I have a bunch of brief (~1 second each) wave files, some of which contain a frequency-modulated sound of interest between about 3900-4500 Hz. I thought I might run MFCC calculations on these sound files and use the results to pursue clustering/separation between files that contain the sound of interest and files that do not.
Since I'm not interested in the other frequency bands, I limited the calculation bounds to the aforementioned range. However, my MFCC matrix outputs as a bunch of NaNs, presumably because the range is so narrow. This either means that MFCCs are an inappropriate measure in general for such a narrow frequency range, or that I have yet to take advantage of the numerous other parameters involved in this calculation (e.g. window size, DCT type, etc.). What might be going on here? It could be that I should be investigating other acoustic features for this purpose instead of MFCCs, but I am a total audio rookie and don't know where to start.
(I'm only looking for a general/big picture answer to this question, but in case it helps provide context, I'm using R's melfcc() function to calculate these. I believe it is based on the same code as that for Matlab.)

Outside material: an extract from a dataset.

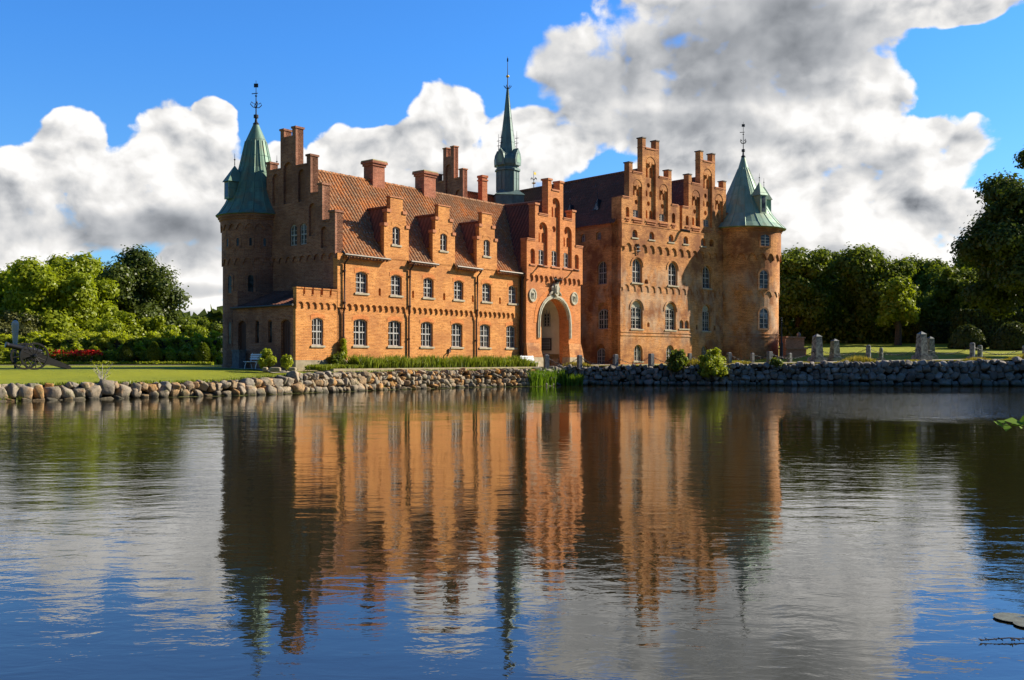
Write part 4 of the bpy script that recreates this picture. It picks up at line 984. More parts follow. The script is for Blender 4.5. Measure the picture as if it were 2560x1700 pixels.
# body and shaded flank
m.box(0.4, 17.5, 0.30, 1.0, 1.0, 12.86, 0); m.box(0.45, 17.5, 1.0, 22, 1.0, 12.86, 0)
S_ = lambda x, y, z: (y, x, z)
m.box(0.0, 0.45, 0.26, 0.95, 1.0, 15.0, 2)
m.box(0.0, 0.45, 0.26, 0.95, 1.0, 12.9, 2)
fl = [arch(1.56, 2.60, 8.05, 9.95, None, 10), arch(1.45, 2.60, 4.38, 6.55, None, 10), arch(1.77, 2.75, 1.5, 3.15, None, 10), arch(2.13, 2.68, 11.72, 12.38, .1), arch(3.9, 4.45, 11.7, 12.36, .1),
      arch(6.2, 7.2, 8.05, 9.95, None, 10), arch(6.2, 7.3, 4.38, 6.55, None, 10)]
m.panel(dedupe(scallop_bottom(.95, 20, 11.25, 10.75, .98) + [(20, 12.9), (.95, 12.9)]), [fl[3], fl[4]], 0.02, 0.35, 2, S_)
m.panel(dedupe(scallop_bottom(.95, 20, 7.95, 7.5, .83) + [(20, 11.4), (.95, 11.4)]), [fl[0], fl[5]], 0.08, 0.35, 2, S_)
m.panel(rectp(.95, 20, 1.0, 8.05), [fl[1], fl[2], fl[6]], 0.13, 0.38, 2, S_)
for zz in (4.13, 3.87): m.box(0.09, .15, .96, 20, zz - .05, zz + .05, 2)
m.box(-0.06, .4, .95, 20, 12.72, 12.84, 1); m.box(-0.14, .4, .95, 20, 12.84, 12.95, 1)
for c in (C1, C2):
    for w0, w1, zt in [(2.72, 3.6, 15.0), (1.08, 2.30, 17.15)]:
        for sg in (-1, 1):
            a, b = sorted((c + sg * w0, c + sg * w1)); m.box(a, b, -0.19, 0.46, zt - .03, zt + .06, 1); m.box(a, b, -0.15, 0.44, zt - .13, zt - .03, 1)
    m.box(c - .66, c + .66, -0.17, 0.46, 19.24, 19.36, 1)
    for w0, w1, zt in [(2.30, 2.72, 17.85), (.66, 1.08, 20.08)]:
        for sg in (-1, 1):
            a, b = sorted((c + sg * w0, c + sg * w1)); m.box(a - .04, b + .04, -0.16, 0.5, zt - .02, zt + .07, 3); m.box(a - .0, b + .0, -0.14, 0.46, zt - .78, zt - .70, 1)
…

EDIT: For more background.
I have a bunch of "detections" of an animal sound event from real field recordings, detected via a spectrogram cross correlation template. Some of these detections are true positives, some are false positives. I want to find acoustic features that might help me predict which are true and which are false. (In addition to the acoustic features, I can use other things such as time of day detected, etc.) Ultimately pursuing a Bayesian system in which the model can learn over time as new detection data are incorporated. Not attached to any acoustic features in particular, but not sure what to try and MFCCs seemed like somewhere to start.